In his new role in Jean Becker’s My Afternoons with Margueritte, both Depardieu and his chief costar, Gisèle Casadesus are far better than what they’re working with, making their characters so complete and delightful that you wish you could actually join them in one of their cliché-ridden, park bench bird-feeding discussions.

Depardieu plays Germain, an impossibly well-meaning and exceedingly dim man who lives in a trailer on his mother’s front lawn and gets by on odd jobs and selling what his laboriously tended garden yields. He spends a questionable amount of time at a local pub where he is regularly insulted and treated like the village idiot. Casadesus plays an elderly widow, the Margueritte of the title, who spends her afternoons reading in the park. After a chance meeting and a brief conversation about pigeons, she endeavors to instill in Germain a love of literature. This is where the film actually does shine through its own formula. Her vigorous passion for books is so clear as to be tangible and is incredibly inviting. This film should be shown to schoolchildren to inspire them to enjoy reading. Though I suppose they’d already have to enjoy it to watch a subtitled movie.

Unfortunately, the film is not content to let its two fine leads describe their characters through subtle acting choices, gestures, expressions and reactions. On too many occasions, particularly in Germain’s case, the screenplay steps in with a flashback to his childhood. The life he lead as a child is so remarkably and exaggeratedly awful that it’s a wonder he didn’t turn out to be a serial killer instead of just a guy without much self-esteem.

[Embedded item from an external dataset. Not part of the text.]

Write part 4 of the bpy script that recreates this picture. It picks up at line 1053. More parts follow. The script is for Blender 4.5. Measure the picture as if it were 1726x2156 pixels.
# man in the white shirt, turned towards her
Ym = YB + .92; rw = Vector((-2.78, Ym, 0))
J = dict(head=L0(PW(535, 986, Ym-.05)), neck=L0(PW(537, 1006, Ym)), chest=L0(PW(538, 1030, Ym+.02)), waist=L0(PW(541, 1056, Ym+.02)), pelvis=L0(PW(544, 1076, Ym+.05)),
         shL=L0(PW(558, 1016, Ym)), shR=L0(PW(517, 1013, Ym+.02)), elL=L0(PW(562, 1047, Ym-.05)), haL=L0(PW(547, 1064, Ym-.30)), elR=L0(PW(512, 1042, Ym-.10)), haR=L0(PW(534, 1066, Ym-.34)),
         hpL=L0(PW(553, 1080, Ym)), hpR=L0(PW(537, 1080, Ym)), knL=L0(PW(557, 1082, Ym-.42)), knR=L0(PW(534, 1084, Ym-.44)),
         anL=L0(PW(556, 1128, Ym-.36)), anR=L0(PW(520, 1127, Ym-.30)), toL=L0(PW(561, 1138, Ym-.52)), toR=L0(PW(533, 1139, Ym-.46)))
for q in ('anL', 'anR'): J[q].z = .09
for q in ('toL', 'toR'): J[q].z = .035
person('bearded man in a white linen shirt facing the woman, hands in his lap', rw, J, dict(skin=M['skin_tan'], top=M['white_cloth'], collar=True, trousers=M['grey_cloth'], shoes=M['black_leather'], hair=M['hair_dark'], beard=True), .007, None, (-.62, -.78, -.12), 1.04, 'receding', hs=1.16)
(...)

The cruelty visited on him by his family, teachers and peers is at odds with the rest of the movie’s warm and pleasant atmosphere in a way that the director seems not to have picked up on. These scenes are like a Gallic Angela’s Ashes.

Meanwhile, back in the current-day scenes, Germain and Margueritte comprise the only two realistic characters in the town. There is Germain’s girlfriend, a beautiful young woman who appears to be all of 20 years old and unaccountably adores the town’s bigget loser. There are Margueritte’s heartless progeny, whose cold treatment of their mother even they seem to recognize is merely a plot device. And then there are the pub’s other patrons and employees, a quirky bunch that would be at home in one of the countless British comedies where a whole village bands together to do something wacky, except the only thing rallying these people is the desire to be mean to Germain.

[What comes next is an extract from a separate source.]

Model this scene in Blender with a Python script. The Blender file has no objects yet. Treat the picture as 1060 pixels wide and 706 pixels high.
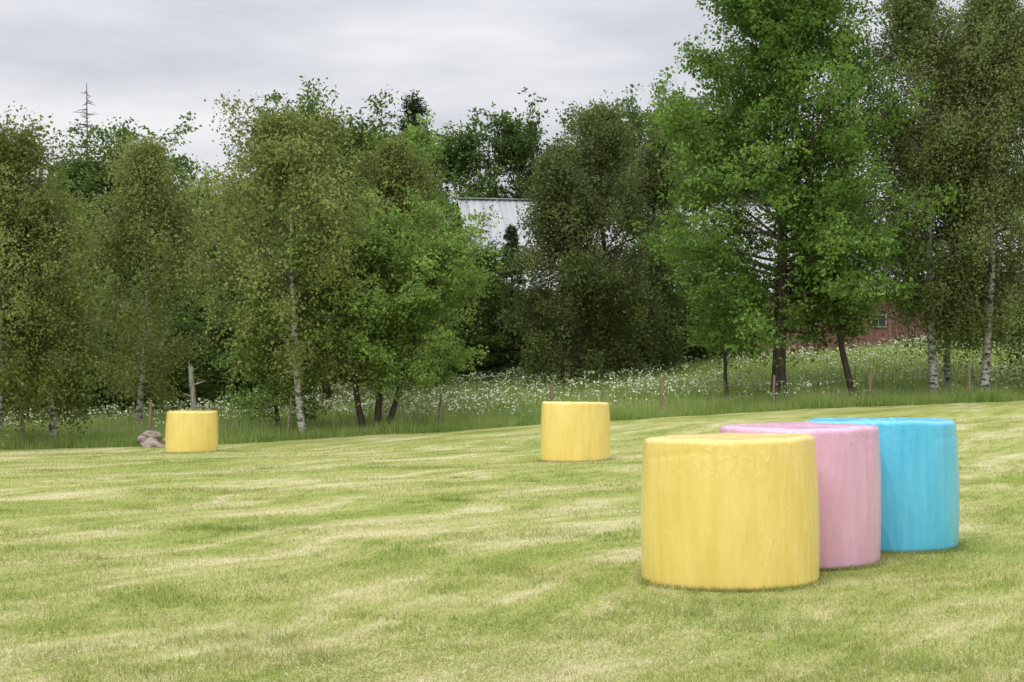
import bpy, math, numpy as np
from mathutils import Vector
sc=bpy.context.scene
sc.view_settings.view_transform='Standard'
try: sc.view_settings.look='None'
except Exception: pass
sc.view_settings.exposure=0; sc.view_settings.gamma=1

# ---------------------------------------------------------------- terrain
def sm(t): t=np.clip(t,0,1); return t*t*(3-2*t)
def n2(x,y,s=1.0,p=0.0):
    x=x*s;y=y*s
    return (np.sin(1.3*x+0.7*y+p)+np.sin(-0.8*x+1.7*y+2.1+p)+np.sin(2.9*x-1.1*y+4.2+p*1.7)*.6+np.sin(2.1*x+3.3*y+.7+p*.6)*.5)/3.1
def yb(x):
    x=np.asarray(x,float)
    return 45+(np.clip(x,-40,60)+14.3)*0.45+0.5*np.sin(x*.35)+.3*np.sin(x*.9+1)
def H(x,y):
    x=np.asarray(x,float);y=np.asarray(y,float)
    h=sm((y-18)/32)*(0.04+0.036*np.clip(x,-30,50))
    t=np.clip((y-yb(x))/24,0,1)
    rise=np.clip(1.15+0.05*x,-0.1,2.9)
    h=h+rise*(0.45*t+0.55*sm(t))
    h=h+0.02*np.clip(y-95,0,200)
    h=h+0.045*n2(x,y,.5)*sm((y-5)/10)+0.10*n2(x,y,.12,1.)*sm((y-20)/20)
    h=h-.09*np.exp(-((x-1.3)**2+(y-33)**2)/60)-.13*np.exp(-((x+9)**2+(y-43.5)**2)/60)
    return h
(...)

The movie tips over the edge, irretrievably so for me, with a late plot twist that is so sappy and manipulative that it either came from a place of overwhelming laziness or from a deep well of cynicism. It jarringly clashes with everything we’ve seen so far and, when it becomes clear that the film intends to follow through with it and even make it an integral part of the last act, all hope and good will is lost.

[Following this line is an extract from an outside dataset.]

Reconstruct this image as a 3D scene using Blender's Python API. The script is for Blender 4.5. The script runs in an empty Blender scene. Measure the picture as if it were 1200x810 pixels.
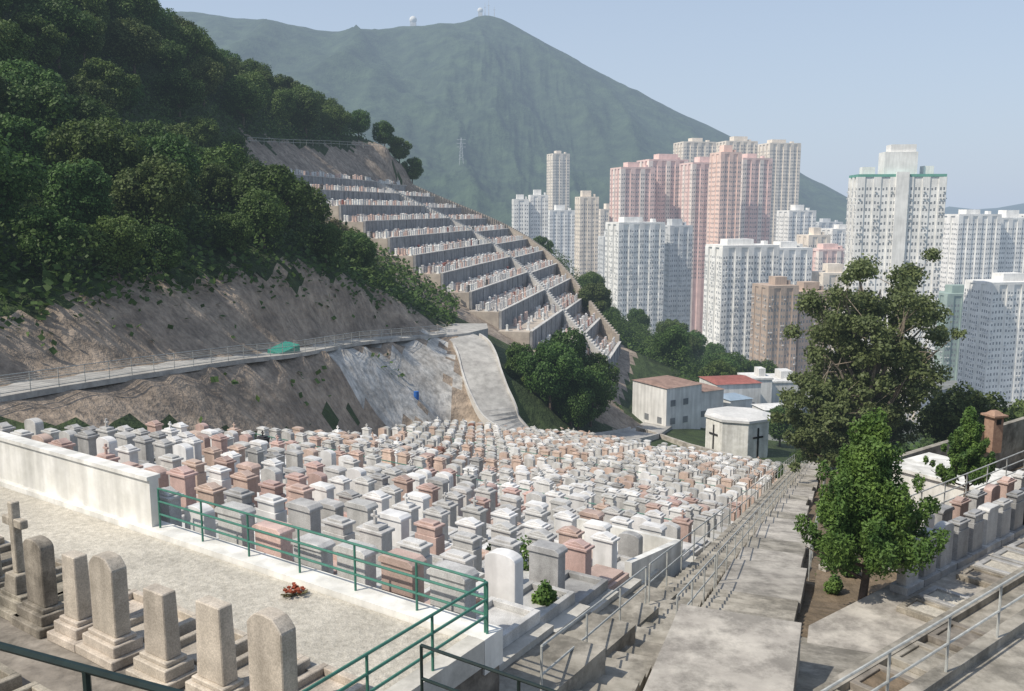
import bpy, bmesh, math, random, numpy as np
from mathutils import Vector, Matrix, noise
random.seed(7); rng=np.random.default_rng(7)
sc=bpy.context.scene
COL=sc.collection
sc.view_settings.view_transform='Standard'; sc.view_settings.look='None'; sc.view_settings.exposure=0

# ------------------------------------------------------------------ materials
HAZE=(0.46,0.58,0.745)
MATS={}
def M(name,c1,c2=None,scale=3.0,rough=.85,bump=.15,rand=.0,stain=.0,streak=.0,haze=True,spec=.3,trans=0,speck=0,big=.25,metal=0):
    if name in MATS: return MATS[name]
    m=bpy.data.materials.new(name); m.use_nodes=True; nt=m.node_tree; N=nt.nodes; L=nt.links
    N.clear()
    out=N.new('ShaderNodeOutputMaterial'); b=N.new('ShaderNodeBsdfPrincipled')
    b.inputs['Roughness'].default_value=rough; b.inputs['Specular IOR Level'].default_value=spec; b.inputs['Metallic'].default_value=metal
    geo=N.new('ShaderNodeNewGeometry')
    c2=c2 or tuple(x*.7 for x in c1)
    n1=N.new('ShaderNodeTexNoise'); n1.inputs['Scale'].default_value=scale; n1.inputs['Detail'].default_value=6; n1.inputs['Roughness'].default_value=.65
    L.new(geo.outputs['Position'],n1.inputs['Vector'])
    r=N.new('ShaderNodeValToRGB'); r.color_ramp.elements[0].position=.35; r.color_ramp.elements[1].position=.65
    r.color_ramp.elements[0].color=(*c2,1); r.color_ramp.elements[1].color=(*c1,1)
    L.new(n1.outputs['Fac'],r.inputs['Fac']); col=r.outputs['Color']
    def mul(col,fac_out,lo,hi,p0=.35,p1=.65):
        rr=N.new('ShaderNodeMapRange'); rr.inputs['From Min'].default_value=p0; rr.inputs['From Max'].default_value=p1
        rr.inputs['To Min'].default_value=lo; rr.inputs['To Max'].default_value=hi
        L.new(fac_out,rr.inputs['Value'])
        mx=N.new('ShaderNodeVectorMath'); mx.operation='SCALE'
        L.new(col,mx.inputs[0]); L.new(rr.outputs['Result'],mx.inputs['Scale']); return mx.outputs['Vector']
    if big:
        n2=N.new('ShaderNodeTexNoise'); n2.inputs['Scale'].default_value=big; n2.inputs['Detail'].default_value=4
        L.new(geo.outputs['Position'],n2.inputs['Vector']); col=mul(col,n2.outputs['Fac'],1-.35*max(stain,.35),1.08)
    if stain:
        n3=N.new('ShaderNodeTexNoise'); n3.inputs['Scale'].default_value=.9; n3.inputs['Detail'].default_value=8; n3.inputs['Roughness'].default_value=.75
        L.new(geo.outputs['Position'],n3.inputs['Vector']); col=mul(col,n3.outputs['Fac'],1-stain,1.0,.4,.55)
    if streak:
        mp=N.new('ShaderNodeVectorMath'); mp.operation='MULTIPLY'; mp.inputs[1].default_value=(2.2,2.2,.18)
        L.new(geo.outputs['Position'],mp.inputs[0])
        n4=N.new('ShaderNodeTexNoise'); n4.inputs['Scale'].default_value=1.0; n4.inputs['Detail'].default_value=5
        L.new(mp.outputs['Vector'],n4.inputs['Vector']); col=mul(col,n4.outputs['Fac'],1-streak,1.05,.38,.6)
    if speck:
        n5=N.new('ShaderNodeTexNoise'); n5.inputs['Scale'].default_value=speck; n5.inputs['Detail'].default_value=2
        L.new(geo.outputs['Position'],n5.inputs['Vector']); col=mul(col,n5.outputs['Fac'],.8,1.1,.35,.65)
    if rand:
        oi=N.new('ShaderNodeObjectInfo'); col=mul(col,oi.outputs['Random'],1-rand,1+rand*.5,0,1)
        hs=N.new('ShaderNodeHueSaturation'); rr=N.new('ShaderNodeMapRange'); rr.inputs['To Min'].default_value=.5-.04*rand*2; rr.inputs['To Max'].default_value=.5+.04*rand*2
        mm=N.new('ShaderNodeMath'); mm.operation='MULTIPLY'; mm.inputs[1].default_value=7.31
        fr=N.new('ShaderNodeMath'); fr.operation='FRACT'
        L.new(oi.outputs['Random'],mm.inputs[0]); L.new(mm.outputs[0],fr.inputs[0]); L.new(fr.outputs[0],rr.inputs['Value']); L.new(rr.outputs['Result'],hs.inputs['Hue'])
        L.new(col,hs.inputs['Color']); col=hs.outputs['Color']
    L.new(col,b.inputs['Base Color'])
    if bump:
        bp=N.new('ShaderNodeBump'); bp.inputs['Strength'].default_value=min(1,bump*2); bp.inputs['Distance'].default_value=bump*.6/max(scale,.05)
        L.new(n1.outputs['Fac'],bp.inputs['Height']); L.new(bp.outputs['Normal'],b.inputs['Normal'])
    sh=b.outputs['BSDF']
    if trans:
        t=N.new('ShaderNodeBsdfTranslucent'); L.new(col,t.inputs['Color'])
        ms=N.new('ShaderNodeMixShader'); ms.inputs[0].default_value=trans
        L.new(sh,ms.inputs[1]); L.new(t.outputs[0],ms.inputs[2]); sh=ms.outputs[0]
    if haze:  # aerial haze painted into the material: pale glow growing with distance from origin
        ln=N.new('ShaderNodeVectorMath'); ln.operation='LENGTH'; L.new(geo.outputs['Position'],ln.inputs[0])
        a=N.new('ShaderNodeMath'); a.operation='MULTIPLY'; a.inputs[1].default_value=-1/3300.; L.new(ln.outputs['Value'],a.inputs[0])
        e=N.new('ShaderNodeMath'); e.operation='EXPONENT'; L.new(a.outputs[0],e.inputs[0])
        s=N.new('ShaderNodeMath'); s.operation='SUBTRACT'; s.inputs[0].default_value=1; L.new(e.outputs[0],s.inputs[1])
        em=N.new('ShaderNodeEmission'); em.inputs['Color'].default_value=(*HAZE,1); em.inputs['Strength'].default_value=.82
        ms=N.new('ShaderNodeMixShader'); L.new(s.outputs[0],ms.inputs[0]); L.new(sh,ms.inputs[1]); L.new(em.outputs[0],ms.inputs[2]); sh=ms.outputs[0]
    L.new(sh,out.inputs['Surface'])
    m.cycles.emission_sampling='NONE'
    MATS[name]=m; return m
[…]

Which is too bad because, even at its most trite, My Afternoons with Margueritte features two great performances. Depardieu and Casadesus are never less than magnetic and it sometimes seems that they knew the story they were telling better even than the writers and the director. They’re telling a story about intellect and compassion and about the fact that there is a balance to be struck between them. And they very nearly pull the whole thing off on their own.